La de 1845 no fue la primera hambruna. Un siglo antes, la sucesión de
varios inviernos extremadamente fríos y veranos de sequía habían
diezmado la cosecha de papas, de granos y los rebaños de vacas y ovejas.
Si bien la documentación es escasa los cálculos más serios estiman que
el 38% de la población irlandesa murió durante aquella crisis. Cuando
estalló la gran hambruna de 1845, en las humildes viviendas de Irlanda
todavía se recordaban las historias de "el año de la masacre" (1741).
Si bien quizás no fuera previsible la aparición del Phytophthora
infestans, lo crítico de la situación irlandesa era un hecho evidente y
bien conocido.
La historiadora Christine Kinealy registró que entre 1801 y 1845, hubo
114 comisiones y 61 comités especiales estudiando acerca de la situación
de Irlanda y "sin excepción sus hallazgos todas profetizaron el
desastre: Irlanda estaba al borde de la hambruna, su población en rápido
crecimiento, las tres cuartas partes de sus trabajadores sin empleo,
condiciones de vivienda atroces y el niveles de vida increíblemente
bajos".
Benjamin Disraeli lo sintetizó en 1844, "una población hambrienta, una
aristocracia ausente, una Iglesia extranjera y, además, el ejecutivo
más débil en el mundo." Al año siguiente el Phytophthora infestans
llovió sobre mojado y desencadenó el catastrófico diluvio.

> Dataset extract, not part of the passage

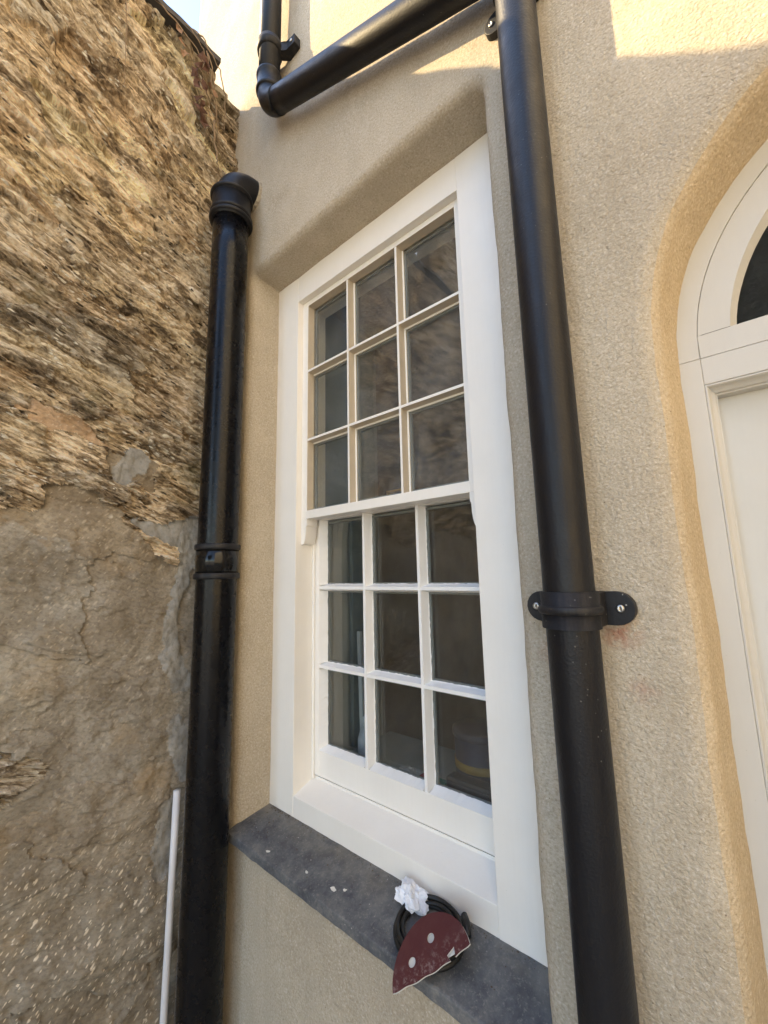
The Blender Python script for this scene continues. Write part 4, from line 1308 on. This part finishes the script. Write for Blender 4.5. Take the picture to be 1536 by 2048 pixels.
# crumpled tissue
def tissue():
    bm = bmesh.new()
    bmesh.ops.create_icosphere(bm, subdivisions=4, radius=1.0)
    vs = np.array([v.co for v in bm.verts])
    u = np.arctan2(vs[:, 1], vs[:, 0]); w = vs[:, 2]
    def ridged(a, b, s): return 1 - np.abs(noise2(a, b, s)) * 2
    a, b, c = vs[:, 0], vs[:, 1], vs[:, 2]
    r = 0.62 + 0.40 * np.clip(ridged(a * 1.3 + c, b * 1.3 - c * .6, 3), -.3, 1) + 0.26 * ridged(b * 2.3 - a, c * 2.3 + .5 * a, 5) + 0.06 * ridged(a * 5 + b, c * 5 - b, 7)
    r *= 1 + 0.35 * noise2(a * 1.1 + 4, b * 1.1 + c, 15)
    cx, cy = 0.688, 0.070
    for v, rr in zip(bm.verts, r):
        rr = float(rr)
        v.co = Vector((cx + v.co.x * rr * 0.032, cy + v.co.y * rr * 0.024, sill_z(cy) + 0.016 + v.co.z * rr * 0.0195))
        v.co.z = max(v.co.z, sill_z(v.co.y) + 0.0006)
    t = NT("tissue_paper")
    c_ = t.coord()
    m = t.set((0.82, 0.83, 0.86), 0.9, t.bump(t.noise(c_, 130, 3), 0.5, 0.004), 0.2)
    o = from_bm("crumpled_tissue", bm, m, None, False)
    tag(o, "crumpled white tissue on the slate sill beside the cable", "tissue")
tissue()

# grit and crumbs gathered where the frame meets the sill
vv, ff = [], []
rng = random.Random(55)
for k in range(240):
    x = rng.uniform(0.17, 0.95); y = 0.0985 - abs(rng.gauss(0, 0.006)) if rng.random() < 0.75 else rng.uniform(0.0, 0.095)
    if rng.random() < 0.35: x = 0.17 + abs(rng.gauss(0, 0.06))
    r_ = rng.uniform(0.0007, 0.0020); z = sill_z(y) + r_ * 0.5
    b = len(vv)
    for d in ((r_, 0, 0), (-r_, 0, 0), (0, r_, 0), (0, -r_, 0), (0, 0, r_), (0, 0, -r_)):
        vv.append((x + d[0] * rng.uniform(.6, 1.3), y + d[1] * rng.uniform(.6, 1.3), z + d[2] * rng.uniform(.5, 1.0)))
    for f in ((0, 2, 4), (2, 1, 4), (1, 3, 4), (3, 0, 4), (2, 0, 5), (1, 2, 5), (3, 1, 5), (0, 3, 5)): ff.append(tuple(i + b for i in f))
gr = from_data("grit", vv, ff, mat_plain("brown_grit", (0.16, 0.12, 0.085), 0.95, 0, 0.6, 200))
tag(gr, "brown grit gathered along the back of the slate sill", "grit", kind="stuff")

# paint chips on the sill
M_CHIP = mat_plain("paint_chip", (0.74, 0.72, 0.66), 0.7)
rng = random.Random(8)
def chip(x, y, s, seed):
    rg = random.Random(seed)
    n = 7; top = []
    for k in range(n):
        a = 2 * math.pi * k / n
        r = s * rg.uniform(0.35, 1.1)
        top.append((x + r * math.cos(a), y + r * 0.6 * math.sin(a), sill_z(y + r * .6 * math.sin(a)) + 0.0012))
    o = prism("paint_chip", top, (0, 0, 0.0012), M_CHIP)
    return o
chips = [(0.300, -0.004, 0.007, "small white paint chip near the left end of the slate sill"),
         (0.435, 0.008, 0.006, "white paint chip at the middle of the slate sill front"),
         (0.520, 0.012, 0.010, "largest white paint flake on the slate sill"),
         (0.545, 0.022, 0.006, "tiny paint flake just right of the largest flake on sill")]
for i, (x, y, s, lab) in enumerate(chips):
    tag(chip(x, y, s, 40 + i), lab, "paint chip", "paint chips on the sill")

# ================================================================== things on the inner window board
WB = 0.930
def lathe_thing(name, cx, cy, prof, mat, parent=None, segs=28):
    return ring_profile(name, cx, cy, prof, mat, parent, segs)
bt = empty("plastic_bottle", (0.372, 0.29, WB)); tag(bt, "pale grey plastic bottle behind the lower left panes", "bottle")
lathe_thing("body", 0.372, 0.29, [(0.0, WB + .001), (0.030, WB + .002), (0.032, WB + .01), (0.032, WB + .085), (0.026, WB + .105), (0.014, WB + .115), (0.013, WB + .125)], mat_plain("milky_plastic", (0.5, 0.5, 0.52), 0.4), bt)
lathe_thing("cap", 0.372, 0.29, [(0.015, WB + .122), (0.016, WB + .125), (0.016, WB + .145), (0.014, WB + .148), (0.0, WB + .148)], mat_plain("white_cap", (0.6, 0.6, 0.6), 0.4), bt)
st = prism("timber_strip", [(0.330, 0.30, WB + .001), (0.345, 0.30, WB + .001), (0.345, 0.312, WB + .001), (0.330, 0.312, WB + .001)], (-0.06, 0.05, 0.38), mat_plain("pale_strip", (0.55, 0.55, 0.54), 0.6), None, 0.001)
tag(st, "narrow pale strip leaning inside behind the lower left pane", "strip")
tub = empty("paint_tub", (0.715, 0.345, WB)); tag(tub, "dark blue tub with yellow band behind the lower right pane", "tub")
lathe_thing("body", 0.715, 0.345, [(0, WB + .001), (0.062, WB + .002), (0.066, WB + .05), (0.068, WB + .16), (0.0, WB + .16)], mat_plain("navy_plastic", (0.015, 0.017, 0.04), 0.5), tub)
lathe_thing("band", 0.715, 0.345, [(0.0666, WB + .085), (0.0690, WB + .086), (0.0692, WB + .103), (0.0672, WB + .104)], mat_plain("yellow_band", (0.22, 0.13, 0.02), 0.5), tub)
lathe_thing("lid", 0.715, 0.345, [(0.070, WB + .158), (0.072, WB + .160), (0.072, WB + .172), (0.066, WB + .176), (0, WB + .176)], mat_plain("navy_lid", (0.015, 0.017, 0.04), 0.5), tub)
M_CASEMARK = mat_plain("case_mark", (0.30, 0.30, 0.30), 0.5)
case = empty("tool_case", (0.76, 0.265, WB)); tag(case, "black tool case lying on the inner board behind lower right pane", "tool case")
cb = box("shell", 0.675, 0.815, 0.232, 0.270, WB + .001, WB + .088, mat_plain("case_plastic", (0.022, 0.024, 0.032), 0.5, 0, 0.2, 30, 0.3), case, 0.006)
for k in range(5): box("rib", 0.735 + k * 0.013, 0.738 + k * 0.013, 0.2305, 0.234, WB + .020, WB + .060, M_CASEMARK, case, 0.0006)
tube("badge", [(0.706, 0.2325, WB + .060), (0.706, 0.2300, WB + .060)], 0.006, M_CASEMARK, case, 18)
crt = box("small_carton", 0.605, 0.650, 0.245, 0.285, WB + .001, WB + .050, mat_plain("teal_card", (0.05, 0.22, 0.19), 0.7), None, 0.001)
tag(crt, "small teal carton on the inner board by the middle bar", "carton")
cr2 = box("small_carton", 0.583, 0.6035, 0.25, 0.29, WB + .001, WB + .056, mat_plain("red_card", (0.40, 0.05, 0.05), 0.7), None, 0.001)
tag(cr2, "small red carton standing against the teal carton inside", "carton")
def paper(name, x, y, s, lab, seed):
    bm = bmesh.new(); bmesh.ops.create_icosphere(bm, subdivisions=3, radius=1)
    vs = np.array([v.co for v in bm.verts])
    r = 0.7 + 0.5 * np.abs(noise2(vs[:, 0] * 2.2 + vs[:, 2], vs[:, 1] * 2.2 + seed, seed))
    for v, q in zip(bm.verts, r):
        v.co = Vector((x + v.co.x * s * 1.4 * float(q), y + v.co.y * s * float(q), max(WB + .001, WB + s * .5 + v.co.z * s * .75 * float(q))))
    tag(from_bm(name, bm, mat_plain(name + "_sheet", (0.42, 0.42, 0.40), 0.8), None), lab, "paper")
paper("dust_sheet", 0.52, 0.30, 0.035, "crumpled pale dust sheet heaped inside behind the lower middle pane", 4)
paper("paper_wad", 0.685, 0.31, 0.022, "small pale paper wad inside behind the tool case", 9)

La papa prácticamente desaparecía pero los trigales de los
terratenientes ingleses rebozaban. No hay registros de que ninguno
abriera sus despensas a los hambrientos irlandeses. Peor aun, grandes
cantidades de trigo continuaron exportándose a Inglaterra durante todo
el período de la hambruna. Como si tal cosa no fuera suficiente para
alimentar el rencor de los irlandeses, los grandes propietarios
británicos no dejaron de exigir los imposibles pagos de arriendo; cerca
800.000 personas fueron expulsadas de sus tierras.

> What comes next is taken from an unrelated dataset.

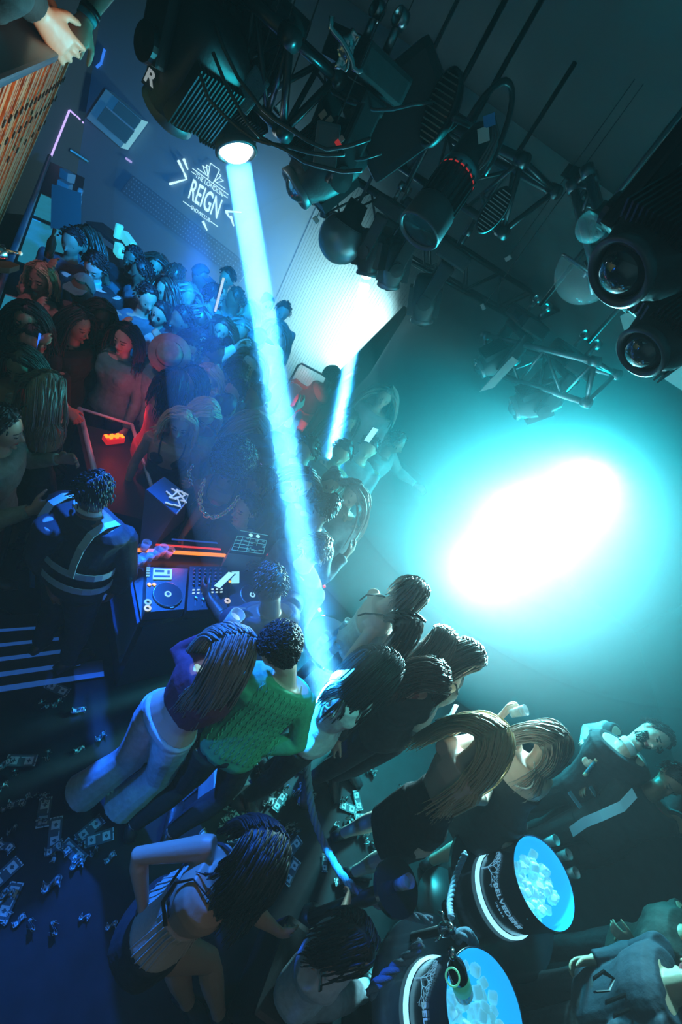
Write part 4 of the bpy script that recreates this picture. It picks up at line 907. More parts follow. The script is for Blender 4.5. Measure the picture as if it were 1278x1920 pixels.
for i in range(900):
    a = rng.uniform(-1.25, 1.25); z = rng.uniform(-.112, -.055 if abs(a) < .5 else -.02)
    if abs(a) < .30 and -.072 < z < -.050: continue
    r_ = (.082-.26*max(0, -z-.05)); p = h13+B13 @ Vector((math.sin(a)*r_*.86, math.cos(a)*r_*1.05+.004, z)); mb.tube([p, p+B13 @ Vector((math.sin(a)*.002, math.cos(a)*.002, -.010))], .0016, 3)
mb.build('beard', M_hair['black'], w13['root'])
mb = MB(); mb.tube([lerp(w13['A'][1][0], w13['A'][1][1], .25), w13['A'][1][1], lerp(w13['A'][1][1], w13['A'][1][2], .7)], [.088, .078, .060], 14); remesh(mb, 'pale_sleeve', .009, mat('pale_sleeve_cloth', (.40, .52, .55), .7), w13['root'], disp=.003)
hold([('case', MB().box((0, 0, 0), (.085, .02, .12), bev=.01), mat('blue_case', (.03, .22, .30), .4)), ('pale_end', MB().box((0, -.002, .07), (.086, .022, .02)).box((0, -.002, -.075), (.07, .022, .03)), mat('sand_plastic', (.55, .5, .35), .5))], 'radio_handset', J(1110, 1436, 1.30), (-.2, .3, 1), 'blue handset with sandy ends held by the bearded man', 'radio')
# --- guard with pale curved vest stripes, right
w14 = person('second guard in dark jacket with two long pale reflective bands, walking below the bearded man', J(1262, 1462, 1.62), face=210, hip=J(1120, 1560, .96), look=(-.1, -.8, -.3), neck=J(1220, 1485, 1.48), detail=True, male=True, hair='short', hcol='black', skin='brown', top=(.012, .02, .022), bottom=(.012, .016, .018), coat=True, build=1.1, hseed=22,
             arms=((J(1250, 1530, 1.2), J(1270, 1490, 1.3)), (J(1160, 1450, 1.2), J(1110, 1470, 1.12))))
def strip3(pts, w, nm, m, par, side):
    v = []; f = []
    for i, p in enumerate(pts): v += [p-side*w, p+side*w, p+side*w+U_*.006, p-side*w+U_*.006]
    for i in range(len(pts)-1):
        for j in range(4): f.append((i*4+j, i*4+(j+1) % 4, i*4+4+(j+1) % 4, i*4+4+j))
    return mesh(nm, v, f, m, par)
strip3([J(1188, 1487, 1.46), J(1165, 1512, 1.38), J(1125, 1530, 1.26), J(1095, 1542, 1.12), J(1070, 1560, .98)], .030, 'reflective_strap', M_ref, w14['root'], Vector((.5, -.85, 0)))
strip3([J(1232, 1492, 1.46), J(1215, 1515, 1.38), J(1190, 1530, 1.28), J(1158, 1545, 1.16)], .024, 'reflective_strap', M_ref, w14['root'], Vector((.5, -.85, 0)))
for q in (((1066, 1485), (1088, 1515)), ((1105, 1475), (1122, 1500)), ((1122, 1490), (1142, 1486))):
    strip3([J(*q[0], 1.2), J(*q[1], 1.12)], .022, 'reflective_patch', M_ref, w14['root'], Vector((.6, .7, 0)))
# --- bottom right pair
w15 = person('person in dark tee with pale abstract print, bottom right corner', J(1330, 1835, 1.62), face=285, hip=J(1110, 1890, .96), neck=J(1265, 1848, 1.48), detail=True, male=True, hair='short', skin='tan', top=(.006, .015, .03), bottom=(.01, .012, .016), hseed=23, arms=((J(1170, 1935, 1.2), J(1120, 1960, 1.1)), (J(1190, 1790, 1.2), J(1110, 1800, 1.05))))
mb = MB()
for q in (((1112, 1835), (1130, 1822), (1150, 1835), (1140, 1858), (1115, 1860)), ((1135, 1880), (1180, 1862), (1215, 1850)), ((1150, 1905), (1200, 1885), (1240, 1878)), ((1185, 1838), (1205, 1830), (1222, 1836))):
    mb.tube([J(*a, 1.30) for a in q], .012, 6, flat=.4)
mb.build('abstract_print', mat('print_ink', (.005, .008, .012), .6), w15['root'])
w16 = person('person in olive sleeve top at the right edge, beyond the printed tee', J(1345, 1745, 1.62), face=285, hip=J(1175, 1800, .96), neck=J(1290, 1755, 1.48), detail=True, hair='short', skin='tan', top=(.02, .02, .015), bottom=(.01, .012, .016), hseed=24, arms=((J(1240, 1800, 1.2), J(1190, 1770, 1.15)), (J(1230, 1740, 1.25), J(1190, 1752, 1.1))))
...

No se sabe que la corona inglesa tomara medidas para con sus súbditos
muertos de hambre, salvo una insignificante donación de la reina
Victoria. Mientras líderes irlandeses como Daniel O`Connell suplicaban
en la cámara de los comunes, la actitud del gobierno de Londres fue, en
un principio prescindente, luego tibiamente paliativa. Recién en 1847
cuando al hambre se sumaron epidemias de fiebres tifoideas, cólera y
disentería, que se cobraron más vidas que la propia hambruna, el
gobierno tomaría algunas medidas
Mientras tanto, se organizaron algunos comités de ayuda que servían
modestas sopas. Algunas sociedades bíblicas, protestantes, aprovecharon
la ocasión para la prédica religiosa, de modo que, para muchos, la
opción era elegir entre su fe y el hambre. Así surgió una injuria,
ampliamente difundida entre los católicos irlandeses, para designar a
los que cedían: "Soupers", los que "tomaron la sopa".
La cifra de muertos entre 1845 y 1851 se estima entre dos millones y dos
millones y medio. Otros tantos emigraron a EE.UU., Canadá y Australia,
principalmente. Los emigrantes cruzaban el mar en barcos atestados como
vagones de ganados, hacinados en las bodegas, en paupérrimas condiciones
de higiene; rara vez subían a cubierta. Pero al menos, si sobrevivían
al viaje, no volverían a pasar hambre.
El temor al hambre siguió presente entre los irlandeses durante décadas y
apenas se acallaban sus recuerdos cuando, en 1879, se produjo una nueva
crisis. Los efectos fueron menores, por eso se la llamó la
"mini-hambre" o un Beag Gorta. Sin embargo en un primer momento al
menos, causó un pánico generalizado entre los irlandeses, muchos de los
cuales habían vivido cuando niños la An Gorta Mó, la Gran Hambruna. Esta
vez no hubo muertes en masa debido a las mejoras en la tecnología
alimentaria, una mejor organización de la tierra, una rápida y más
adecuada respuesta del gobierno británico y la ayuda que ahora enviaban
desde el extranjero aquellos cuyos padres habían sido expulsados hacia
la emigración por la gran hambruna de 1845.
De todos modos se intensificó el fenómeno emigratorio. Se calcula que
cuatro millones de irlandeses, emigraron en menos de un siglo.